Not unlike those who build and maintain roads, this is a good analogy from a third party perspective.

On the humorous side – the Internet has been likened to a super highway and that received much ridicule, some of which was very funny.

Dirkmaster (profile) says:

You know, if I was an evil man

I’d start building a list of websites that are native European, and when this goes into affect, start posting posting a ton of content to those sites via TOR. Since filters are so shitty, a bet a ton will get thru whatever they have in place, and when half the native websites go down, maybe THEN they will listen.

<only about half kidding>

That One Guy (profile) says:

'If we can't control it, destroy it.'

EU Parliamentary elections are coming up in a few months, and any MEP should be told over and over and over again that voting to destroy the internet in this way means that they no longer deserve their job in the EU Parliament.

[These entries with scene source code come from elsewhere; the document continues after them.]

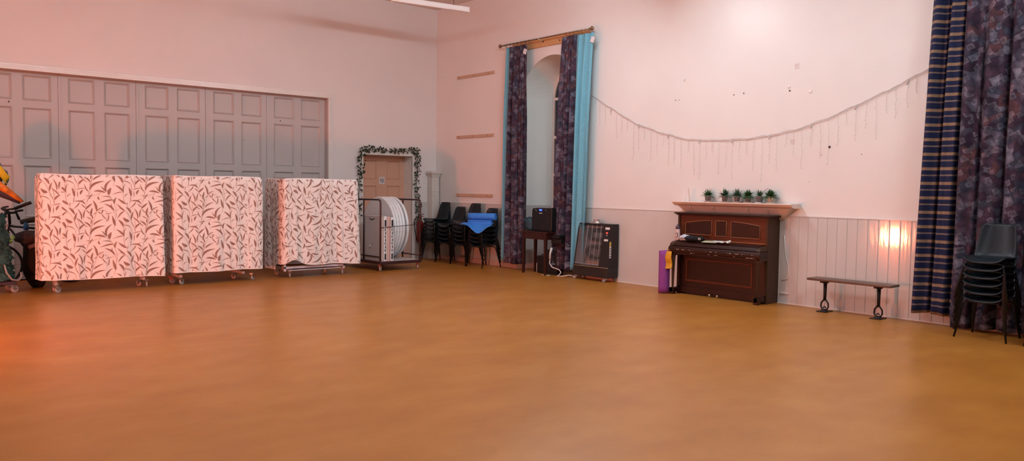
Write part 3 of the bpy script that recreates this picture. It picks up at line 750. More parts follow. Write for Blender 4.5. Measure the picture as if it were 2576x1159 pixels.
b = MB(); b.tube([(0, 0, .825), (TWd, .0, .875)], .006, 6); b.build('restraint_bar', M['black_metal'], t)
b = MB(); b.tube([(0, .3, .5), (-.05, .3, .47), (-.06, .3, .42)], .009, 6); b.build('side_catch', M['chrome'], t)
for x, y, a in ((.02, .05, .7), (TWd-.02, .05, 1.2), (.02, TD-.05, 2), (TWd-.02, TD-.05, 1.8)): castor(t, x, y, a, .052, M['red_metal'], .13)
disc = [(8.17, 'grey faced round table standing on edge, front of the trolley row'), (8.235, 'round white table on edge, second in the trolley row'), (8.30, 'round white table on edge, third in the trolley row'),
        (8.365, 'round white table on edge, just before the gap in the row'), (8.49, 'round white table on edge, rightmost in the trolley beyond the gap'), ]
first = None
for x, lab in disc:
    if first is None:
        first = thing('round_table_top', lab, 'table', (x, 13.60, .795), group=None)
        b = MB(); b.lathe([(.0, -.002), (.585, -.002), (.585, .022), (0, .022)], (0, 0, 0), 64, axis='X', smooth=False); b.build('table_face', M['table_white'], first)
        b = MB(); b.lathe([(.57, -.004), (.592, -.004), (.603, .004), (.603, .044), (.592, .052), (.54, .052), (.54, .024)], (0, 0, 0), 72, axis='X'); b.build('table_rim', M['table_edge'], first)
        for y in (-.3, .3):
            b = MB(); b.box(.024, .044, y-.015, y+.015, -.4, .4); b.build('folded_leg', M['grey_metal'], first)
    else:
        c = copy_tree(first); c.location = (x, 13.60+(.06 if x > 8.4 else 0), .795); tag(c, lab)
rect = [(7.815, .83, 'pink grey folding table upright at the left front of the trolley', M['table_pink'], 0), (7.885, .84, 'pale folding table upright, showing a column of black clips', M['table_edge'], 1),
        (7.955, .83, 'pink edged folding table upright between two with black clips', M['table_pink'], 0), (8.035, .82, 'pale folding table upright, beside the round tables, with black clips', M['table_edge'], 1)]
for x, h, lab, m, clips in rect:
    t = thing('folding_table', lab, 'table', (x, 12.885, .19))
    b = MB(); b.box(-.028, .028, 0, .62, 0, h); b.build('folded_top', [M['table_white']], t, bevel=.004)
    b = MB(); b.box(-.032, .032, -.008, .0, 0, h+.004); b.box(-.032, .032, 0, .62, h, h+.008); b.build('edge_strip', m, t, bevel=.002)
    if clips:
        b = MB(); b.box(-.012, .014, -.016, -.008, .03, .14); b.box(-.014, .016, -.018, -.008, .66, .78)
        for q in range(7): b.box(-.010+.006*(q % 2), .006+.006*(q % 2), -.014, -.008, .18+.065*q, .225+.065*q)
        b.box(-.002, .003, -.012, -.008, .05, .75); b.build('black_clips', M['black_plastic'], t)
    else:
        b = MB(); b.tube([(-.03, .22, h-.03), (-.034, .28, h-.05), (-.034, .34, h-.05), (-.03, .40, h-.03)], .008, 6); b.build('carry_handle', M['black_plastic'], t)
# fire extinguisher
t = thing('fire_extinguisher', 'red fire extinguisher with black hose behind the trolley', 'fire extinguisher', (9.86, YA-.11, .38))
b = MB(); b.lathe([(0, 0), (.07, 0), (.08, .02), (.08, .40), (.06, .46), (.025, .49), (.025, .52)], n=24); b.build('cylinder', M['red'], t)
b = MB(); b.box(-.02, .02, -.02, .02, .52, .56); b.obox((.03, 0, .60), (.14, .02, .012), (0, -.35, 0)); b.obox((.03, 0, .565), (.12, .02, .012), (0, .05, 0)); b.build('valve_lever', M['red'], t)
b = MB(); b.tube([(-.02, 0, .54), (-.12, -.02, .55), (-.17, -.02, .45), (-.16, -.02, .3), (-.12, -.02, .12), (-.10, -.02, .03)], .011, 8); b.build('hose', M['black_plastic'], t)

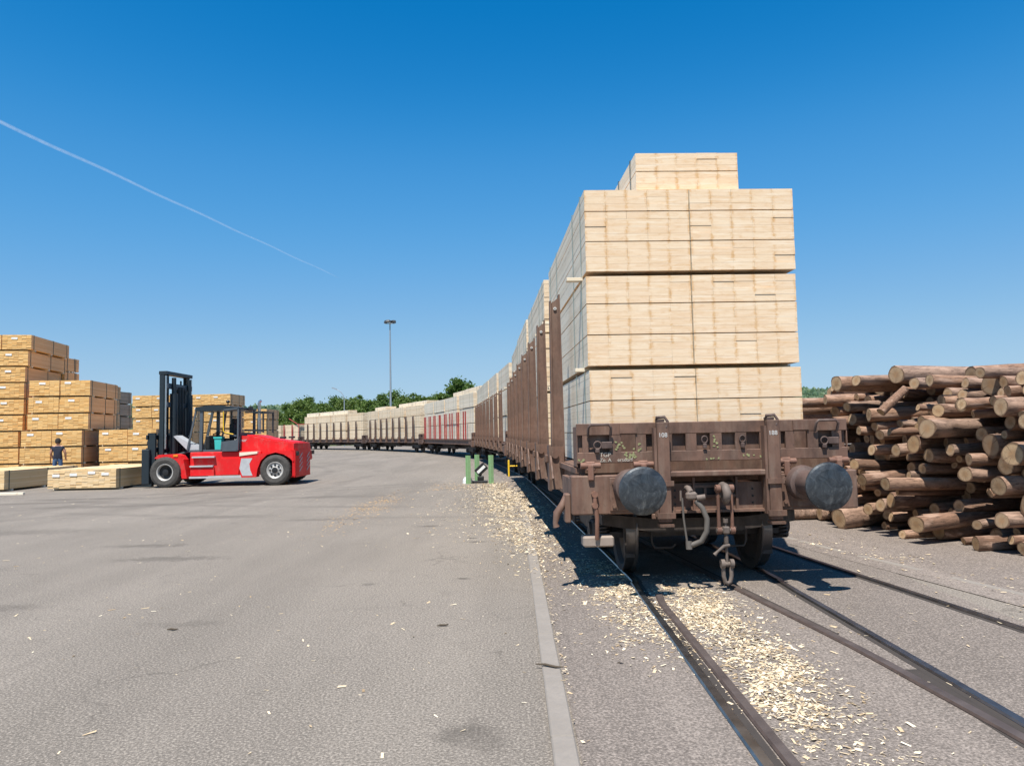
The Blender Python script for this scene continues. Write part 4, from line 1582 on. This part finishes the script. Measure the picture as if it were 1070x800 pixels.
m.lathe([(0, -.06), (.05, -.04), (.07, 0), (.05, .04), (0, .06)], 12, Matrix.Translation((cx_(495), -.7, 2.88)) @ Matrix.Rotation(R(90), 4, 'X'))
m.cyl((cx_(495), -.7, 2.74), (cx_(495), -.7, 2.86), .02, seg=6)
fpart(m, 'beacon', 'black_plastic')
m = MB()
m.box(cx_(585), cx_(600), -.30, .0, 2.55, 2.72, bev=.02)
rot_box(m, (cx_(580), -.2, 2.6), (cx_(592), -.2, 2.6), .03, .03)
fpart(m, 'work_light', 'black_plastic')
for k, xx in enumerate((800, 850)):
    m = MB().box(cx_(xx - 14), cx_(xx + 14), -.62, -.40, cz_(480 - 2 * k), cz_(468), bev=.01)
    fpart(m, 'latch', 'black_plastic')
m = MB()
m.prism(P2((590, 552), (690, 548), (690, 560), (590, 572)), -1.19, -.95, 'y')
fpart(m, 'ledge', 'timber_white')

# ================================================================== PERSON
def person():
    V = [(0, 0, .95), (0, .01, 1.15), (0, .02, 1.34), (0, .01, 1.46), (0, -.0, 1.55),
         (.17, .02, 1.40), (.25, -.02, 1.15), (.22, -.18, 1.00), (.20, -.26, .97),
         (-.17, .02, 1.40), (-.26, .0, 1.16), (-.25, -.14, .96), (-.24, -.20, .92),
         (.10, .0, .90), (.11, -.02, .50), (.11, .03, .09), (.11, -.10, .04),
         (-.10, .0, .90), (-.11, -.02, .50), (-.12, .03, .09), (-.12, -.10, .04)]
    E = [(0, 1), (1, 2), (2, 3), (3, 4), (2, 5), (5, 6), (6, 7), (7, 8), (2, 9), (9, 10), (10, 11), (11, 12),
         (0, 13), (13, 14), (14, 15), (15, 16), (0, 17), (17, 18), (18, 19), (19, 20)]
    rad = [(.16, .11), (.15, .11), (.16, .11), (.06, .06), (.06, .06), (.07, .07), (.048, .048), (.036, .036), (.035, .025), (.07, .07), (.048, .048), (.036, .036),
           (.035, .025), (.095, .095), (.062, .062), (.045, .045), (.04, .03), (.095, .095), (.062, .062), (.045, .045), (.04, .03)]
    me = bpy.data.meshes.new('person')
    me.from_pydata(V, E, [])
    ob = bpy.data.objects.new('person', me)
    COL.objects.link(ob)
    md = ob.modifiers.new('skin', 'SKIN')
    for i, r_ in enumerate(rad):
        me.skin_vertices[0].data[i].radius = r_
    me.skin_vertices[0].data[0].use_root = True
    ss = ob.modifiers.new('sub', 'SUBSURF')
    ss.levels = ss.render_levels = 2
    dg = bpy.context.evaluated_depsgraph_get()
    out = bpy.data.meshes.new_from_object(ob.evaluated_get(dg))
    bpy.data.objects.remove(ob)
    out.materials.clear()
    for n_ in ('shirt_navy', 'jeans_blue', 'skin', 'shoe_black'):
        out.materials.append(MATS[n_])
    for p in out.polygons:
        c_ = p.center
        i = 0 if c_.z > .93 else (1 if c_.z > .1 else 3)
        if abs(c_.x) > .19 and .8 < c_.z < 1.32 or c_.z > 1.44 or abs(c_.x) > .18 and c_.z < 1.1 and c_.z > .85:
            i = 2
        p.material_index = i
        p.use_smooth = True
    return out
pr = thing('person', 'person in navy shirt and blue jeans standing behind the lumber', 'person', (-18.1, 29.75, .004), R(200), None, person())
hd = MB()
hm = Matrix.Translation((.0, -.02, 1.63)) @ Matrix.Rotation(R(90), 4, 'X')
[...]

While that would certainly be a good start, given this has been going on for a good while now and it’s not only not been rightly killed off but the idiots pushing it keep trying to make it worse I’m thinking simply calling/emailing a MEP alone isn’t going to cut it, and it’s going to take another round of mass protests to make it really clear that the public isn’t happy with a bunch of stupid and/or paid tools trying to cripple the internet and hand it over to the parasitic gatekeepers.

Anonymous Coward says:

I remember back in 2017, as Trump’s disaster of a presidency was beginning, news sites and pundits started declaring Germany and France, Merkel and Macron, the new "Leaders of the free world". Turns out there’s corruption and incompetence all over the place. Just because people or organizations look on the outside to be more competent and interested in the welfare of citizens than Trump & his administration, doesn’t necessarily mean that they are.